Amazon Gets Illinois Tax Credits Despite Calls for Review

Amazon says its new Joliet warehouse, its first in Illinois, will create 1,000 full-time jobs.
Amazon Gets Illinois Tax Credits Despite Calls for Review
An Amazon Associate walks a cart of merchandise between two conveyor systems at an Amazon Fulfillment Center on February 13, 2015 in DuPont, Washington. (Stephen Brashear/Getty Images)
By seth
9/6/2015
Updated:
9/7/2015

A prolonged state budget crisis that has led to public employee layoffs and the planned closing of government offices statewide hasn’t kept Illinois from extending a package of corporate tax breaks to the nation’s most valuable retailer.

First-term Republican Gov. Bruce Rauner put a hold on the corporate recruitment tool in early June amid a budget impasse that has stretched more than two months into the fiscal year.

But the state Department of Commerce and Economic Opportunity says that online retail giant Amazon.com Inc.—with a market value of nearly $250 billion—received the tax credits because of a previous commitment, with the state notifying the company of the award in late May.

Amazon says its new Joliet warehouse, its first in Illinois, will create 1,000 full-time jobs.

Elected leaders and business boosters call corporate tax breaks an essential tool to lure new companies and keep existing ones. For example, Sears Holding Corp. and CME Group, the parent company of the Chicago Mercantile Exchange and the Chicago Board of Trade, both threatened to leave Illinois for states with more generous perks before lawmakers cut them both deals in 2011.

Economists say such state incentives rarely make a difference in whether a company stays or goes, and a growing number of lawmakers also question the approach.

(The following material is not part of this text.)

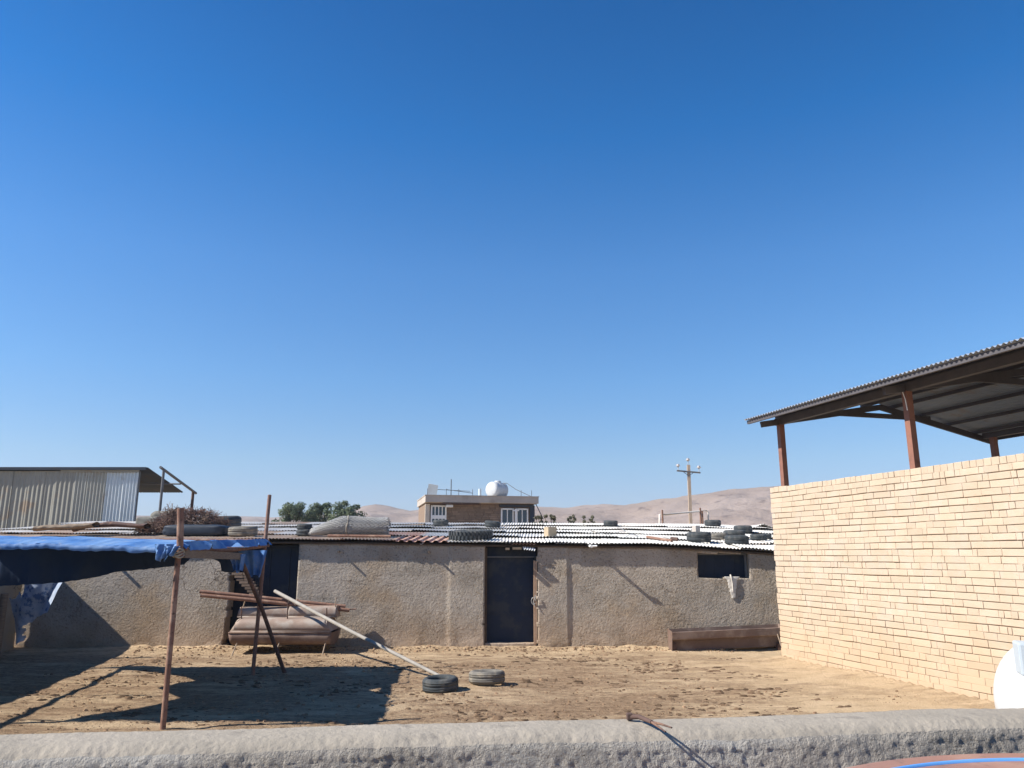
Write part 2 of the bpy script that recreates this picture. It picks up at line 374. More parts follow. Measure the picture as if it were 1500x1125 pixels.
# raised ground on the near side of the parapet, where the photographer stands
b = MB(); b.grid(lambda s, t: Vector((-14+28*s, -12+14.35*t, .45+.02*fbm(s*40, t*20, 2, 3))), 60, 40)
tag(b.build('near_ground', M['soil']), kind='structure')

# ------------------------------------------------------------------ hills
def build_hills():
    prof = [(-900,744),(-300,752),(100,752),(230,754),(400,757),(500,752),(530,743),(548,739),(562,740),(585,745),(600,747),(620,743),(660,738),(720,735),(790,739),(830,741),(870,739),(920,737),(960,730),(1000,724.5),(1050,719),(1100,714.5),(1133,712.5),(1250,710),(1500,712),(2200,730),(2600,745)]
    nu, nv = 420, 60
    def fn(s, t):
        u = -900+3500*s
        vv = lerp_tab(prof, u)
        d = ray(u, vv); Yr = 620+120*math.sin(u*.004)
        zr = EYE+d.z/d.y*Yr
        xr = d.x/d.y*Yr
        if t < .8:
            k = t/.8; Y = 260+(Yr-260)*k; prof_k = k**1.25
        else:
            k = (t-.8)/.2; Y = Yr+300*k; prof_k = 1-k*k
        x = xr*(Y/Yr) if t < .8 else xr
        z = zr*prof_k
        w = min(1, 4*prof_k*(1.03-prof_k)+.02) if t < .8 else .3
        rg = 1-abs(fbm(x*.012, Y*.012, 3, 5))
        z += (rg-.75)*9.0*w*(zr/34) + fbm(x*.06, Y*.06, 8, 3)*1.1*w*(zr/34)
        return Vector((x, Y, z-.5))
    b = MB(); b.grid(fn, nu, nv)
    tag(b.build('hills', M['hill']), kind='structure')
build_hills()

# ------------------------------------------------------------------ plastered slab with openings
def slab(name, m, parent, fn, nx, nz_, hole=None, depth=Vector((0,.3,0)), smooth=True):
    b = MB(); vs = {}; L = []
    def vid(i, j):
        if (i, j) not in vs: vs[(i, j)] = len(L); L.append(fn(i/nx, j/nz_))
        return vs[(i, j)]
    fs = []; ec = {}
    for j in range(nz_):
        for i in range(nx):
            if hole and hole((i+.5)/nx, (j+.5)/nz_): continue
            q = (vid(i,j), vid(i+1,j), vid(i+1,j+1), vid(i,j+1)); fs.append(q)
            for k in range(4):
                e = (q[k], q[(k+1)%4]); key = tuple(sorted(e)); ec.setdefault(key, []).append(e)
    n = len(L); L2 = [p+depth for p in L]
    b.add(L+L2, fs, smooth)
    b.add(L+L2, [], smooth)
    base = 0
    side = []
    for key, es in ec.items():
        if len(es) == 1:
            a, c = es[0]; side.append((c, a, a+n, c+n))
    for f in side: b.f.append(f); b.sm.append(False)
    for f in fs: b.f.append(tuple(i+n for i in reversed(f))); b.sm.append(False)
    b.v = b.v[:2*n]
    return b.build(name, m, parent)

# ------------------------------------------------------------------ the long mud house
house = empty('mud_house', (0, 17.6, 0), 'long low mud plastered stable with patched corrugated roof across the back of the yard', 'building')
X0, X1 = -13.2, 8.6
def wall_fn(s, t):
    x = X0+(X1-X0)*s; top = zroof(x, YW)-.07
    z = -.1+(top+.1)*t
    y = YW
    pr = .055*max(0, min(1, (x-X_S0)/.03+.5))*max(0, min(1, (X_S1-x)/.03+.5)); 
    y -= pr*.40
    left = max(0, min(1, (X_L0-x)/.4+.5))              # the part left of the wide opening is smoother
    amp = .0035*(1-.5*left)
    y -= amp*fbm(x*14, z*14, 1, 3)+.013*fbm(x*.8, z*1.0, 4, 3)
    if z < .25: y -= .03*(1-max(z, 0)/.25)*(.5+fbm(x*3, z*3, 6, 3))
    return Vector((x, y, z))
NX, NZ = 630, 66
def wall_hole(s, t):
    x = X0+(X1-X0)*s; z = -.1+(zroof(x, YW)-.07+.1)*t
    j = .012*fbm(z*5, 1, 1, 3)
    if X_D0+j < x < X_D1+j: return True
    if X_L0+2*j-.05*max(0, .9-z) < x < X_L1+j: return True
    if X_W0 < x < X_W1-.12*max(0, (1.75-z)/.27)*0 and 1.49 < z < 2.02: return True
    return False
slab('wall', M['plaster'], house, wall_fn, NX, NZ, wall_hole)
# other walls
for nm, a, c in (('side_wall', (8.45,17.9), (8.45,24.5)), ('side_wall', (-13.05,17.9), (-13.05,24.5))):
    b = MB(); zt = 2.1 if a[0] > 0 else 2.3
    b.box(((a[0]), (a[1]+c[1])/2, zt/2-.1), (.26, c[1]-a[1], zt+.2)); b.build(nm, M['plaster_smooth'], house)
b = MB(); b.box((-2.3, 24.45, 1.1), (21.6, .28, 2.9)); b.build('back_wall', M['plaster_smooth'], house)

# roof deck, sheets, beams
roof_b = MB()
roof_b.grid(lambda s, t: Vector((X0-.1+(X1-X0+.2)*s, 17.52+(YB-.1-17.52)*t, zroof(X0+(X1-X0)*s, 17.52+(YB-.1-17.52)*t)-.055)), 40, 8)
roof = roof_b.build('roof', M['dark_wood'], house, solid=.03)
def corrugated(fnpos, width, length, lam, amp, nl=4, per=6, trapez=False):
    """fnpos(a, l, h): a across, l along, h height"""
    nw = max(2, int(width/lam*per)); b = MB()
    def fn(s, t):
        a = s*width; ph = a/lam*2*math.pi
        c = math.cos(ph)
        if trapez: c = max(-1, min(1, c*2.2))
        return fnpos(a, t*length, c*amp)
    b.grid(fn, nw, nl, smooth=not trapez)
    return b
rows = 5; RS = (YB-YE)/rows; SW = 1.2; cols = 18
rr = random.Random(11)
for j in range(rows):
    x = -13.45+(.4 if j % 2 else 0)
    for i in range(cols):
        w = SW*(1+rr.uniform(-.03,.03)); ya = YE+j*RS; L = RS+.22
        mx = M['iron_white'] if rr.random() < .6 else M['iron_pale']; lam = .078; amp = .013; trap = False
        xm = x+w/2
        dy = rr.uniform(-.04,.04)*(.25 if j == 0 else 2.2); tw = rr.uniform(-.03,.03)
        if j == 0:
            if -5.6 < xm < -2.4: mx = M['iron_tan'] if rr.random() < .55 else M['iron_rust']
            if -2.45 < xm < -1.1: mx = M['iron_rust']; lam = .19; amp = .02; trap = True
            if xm < -5.6: mx = M['iron_tan']
        elif xm < -6.2: mx = M['iron_tan'] if rr.random() < .5 else M['iron_pale']
        elif j == 1 and rr.random() < .12: mx = M['iron_rust']
        lift0 = .008+rr.random()*.018; ph = rr.random()*6; sg = rr.uniform(-.02,.02)
        if j: lift0 += .010
        def fp(a, l, h, x=x, ya=ya, L=L, lift0=lift0, ph=ph, dy=dy, tw=tw, sg=sg, w=w, j=j):
            k = 1-l/L
            X = x+a+tw*l; Y = ya+dy+l
            zz = zroof(X, Y)+.010+h+k**2*(lift0+.013*(1+math.sin(X*2.3+ph+j))*(1.2 if j else .5))+sg*(a/w-.5)*.6*k
            if l/L > .85: zz -= .006
            return Vector((X, Y, zz))
        cb = corrugated(fp, w+.06, L, lam, amp, 4, 6, trap)
        cb.build('corrugated_sheet', mx, roof)
        x += SW
# lifted ridge sheet at the right end
b = corrugated(lambda a, l, h: Vector((7.0+a, 23.1+l*.9, zroof(7.0+a, 23.1+l*.9)+.05+h+.16*max(0, 1-abs(a-.45)/.45)*(1-l/1.2))), .9, 1.2, .078, .012, 4)
b.build('corrugated_sheet', M['iron_pale'], roof)
# second layer of short edge scraps over the eave by the door
for (ua, ub, mm, dz, dy) in ((697, 750, 'iron_pale', .008, -.005), (748, 786, 'iron_rust', -.035, -.005), (800, 860, 'iron_white', .02, -.005), (930, 1010, 'iron_white', .012, -.005), (1085, 1133, 'iron_white', .03, -.005)):
    xa, xb = wx(ua), wx(ub)
    b = corrugated(lambda a, l, h: Vector((xa+a, YE+dy+l, zroof(xa+a, YE+l)+.025+dz+h+.008*math.sin(a*6))), xb-xa, .8, .078, .013, 3)
    b.build('corrugated_sheet', M[mm], roof)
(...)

“I’m not sure why we would provide tax credits to a company that’s already made a decision to come here,” said state Rep. Jack Franks (D-Woodstock). “If they’ve already said they’re doing this, what benefit is there to the state?”

Amazon first disclosed its plans for a Chicago-area facility nine months before it publicly disclosed the Joliet location in August. Lyndsey Walters, a spokeswoman for the Department of Commerce and Economic Opportunity, said the company “was looking at many different states in which to locate.”

Amazon officials declined to discuss other potential locations outside of Illinois. The Economic Development for a Growing Economy program, or EDGE program, requires that companies seeking state support must document “active consideration of a competing location in another state.”

A forklift operator moves a pallet of goods at an Amazon.com fulfillment center in DuPont, Wash., on Feb. 13, 2015.   (AP Photo/Ted S. Warren, File)
A forklift operator moves a pallet of goods at an Amazon.com fulfillment center in DuPont, Wash., on Feb. 13, 2015.   (AP Photo/Ted S. Warren, File)

The value of Amazon’s tax break under EDGE is not clear. The Commerce Department denied an Associated Press request for a copy of the 10-year agreement, which has not yet been signed.

The nonprofit Center for Tax and Budget Accountability in Chicago estimates that the minimum annual value of Amazon’s tax credits is $975,000, based on warehouse jobs with starting pay of $13 an hour, with some starting at nearly $15 an hour.

One state not at the bargaining table was Wisconsin, which recently agreed to provide Amazon with up to $10.3 million in tax credits in exchange for two distribution centers near Kenosha that came with the promise of 1,250 new jobs.

“The Wisconsin Economic Development Corporation was not involved in attraction efforts for the Amazon facility planned for Joliet, Illinois,” said agency spokesman Steven Michels.

While Amazon will be able to offset its corporate tax bill for up to 10 years with credits for its employees’ state withholding taxes, Illinois’s budget woes mean the company can’t claim state job training money or receive further tax breaks offered to “high impact” businesses.

As a candidate last year, Rauner vowed to cap EDGE credits if elected. Once in office, he eliminated a program provision that extended those incentives to companies that merely retained jobs rather than created new ones.

In 2014, the state issued $206.5 million in EDGE tax credits—a $90 million increase from the previous year. That marked a 14-year high in a program that has issued $1.12 billion worth of corporate tax credits since 2001.

Rep. David Harris is among the lawmakers from both major parties who’ve called for further scrutiny of how the state administers tax breaks. Though unfamiliar with the specifics of the Amazon offer, he suggested that Illinois has little choice when competing for sizable corporate investments.

“Certainly the state is in a difficult financial situation,” he said. “But whether we like it or not, it is a competitive environment. We’ve got to be able to be in the ballpark to talk.”